Bicara tentang bunuh diri
Stres akibat mengalami kekerasan dapat memicu depresi dan keinginan bunuh diri. Bicara tentang bunuh diri dapat menjadi salah satu tanda anak mengalami kekerasan.
Enggan bicara tentang sekolah atau teman
Kekerasan di sekolah juga dapat membuat anak tidak mau menyinggung soal sekolah maupun soal teman-temannya di sekolah.
Permendikbudristek Anti Kekerasan di Sekolah
Vera mengatakan, adanya Peraturan Mendikbudristek (Permendikbudristek) No 46 Tahun 2023 penting untuk perbaikan pencegahan dan penanganan kekerasan di lingkungan pendidikan, baik untuk korban, saksi, maupun pelaku.
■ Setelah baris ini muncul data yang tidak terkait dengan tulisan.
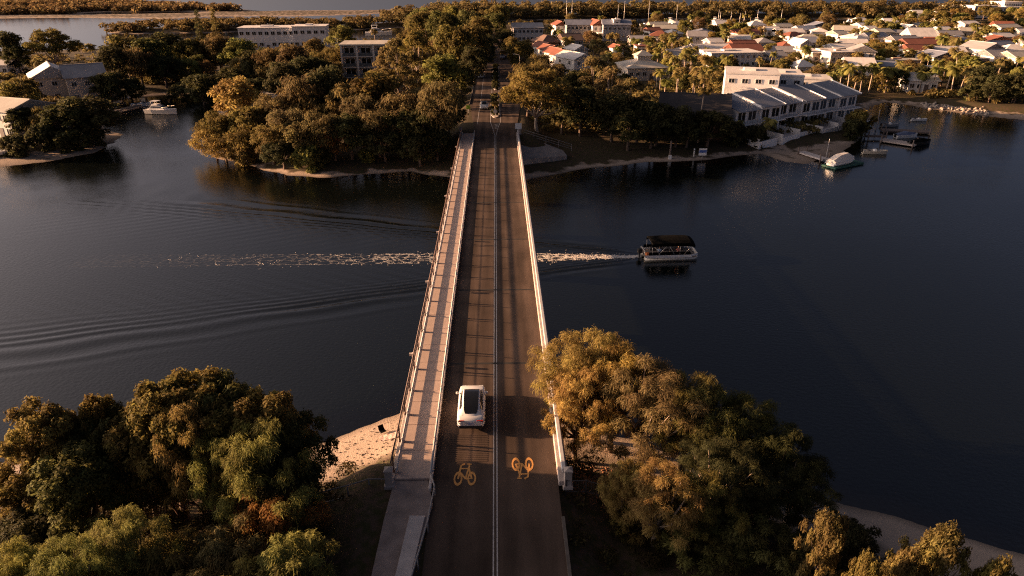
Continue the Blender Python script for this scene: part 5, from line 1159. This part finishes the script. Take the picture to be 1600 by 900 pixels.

Ia menegaskan, langkah pencegahan kekerasan dan penanganannya di satuan pendidikan merupakan tugas seluruh pihak. Harapannya, anak merasa aman untuk belajar di sekolah.
"Ini kerja kita ramai-ramai, tidak terikat pada sekolah, guru, orang tua, tapi it takes a country. Langkah menuju ke sana sudah ada, dibuktikan dengan Permendikbudristek ini, keterlibatan lebih jauh dari pemerintah untuk menyelesaikan masalah-masalah yang angkanya mengerikan," kata Vera.
"Ini sangat mengancam rasa aman, khususnya orang tua saat menempatkan anak di sekolah sebagai rumah kedua. Ketika rumah kedua tidak aman, anak mau dibawa ke mana lagi?" imbuhnya.
Praptono, Plt Sekretaris Ditjen PAUD, Dikdas, dan Dikmen Kemendikbudristek mengatakan, Permendikbudristek No 46 Tahun 2023 tentang PPKSP berfokus pada penguatan tata kelola, salah satunya dengan pembentukan tim Pencegahan dan Penanganan Kekerasan (PPK) baik di sekolah maupun pemda.
Lebih lanjut, satgas PPK di pemda menurutnya penting untuk mengantisipasi kejadian kekerasan di sekolah.
"Sehingga jika kejadian, mekanisme kerjanya sudah sangat jelas, bagaimana laporan diajukan sampai bagaimana inisiatif tindakannya," kata Praptono.
Ia menambahkan, aturan ini juga mendorong kesadaran anak, guru, dan orang tua tentang pencegahan dan penanganan kekerasan.
"(Isinya) Ada rambu-rambu komprehensif soal pencegahan dan penanganan," ujarnya.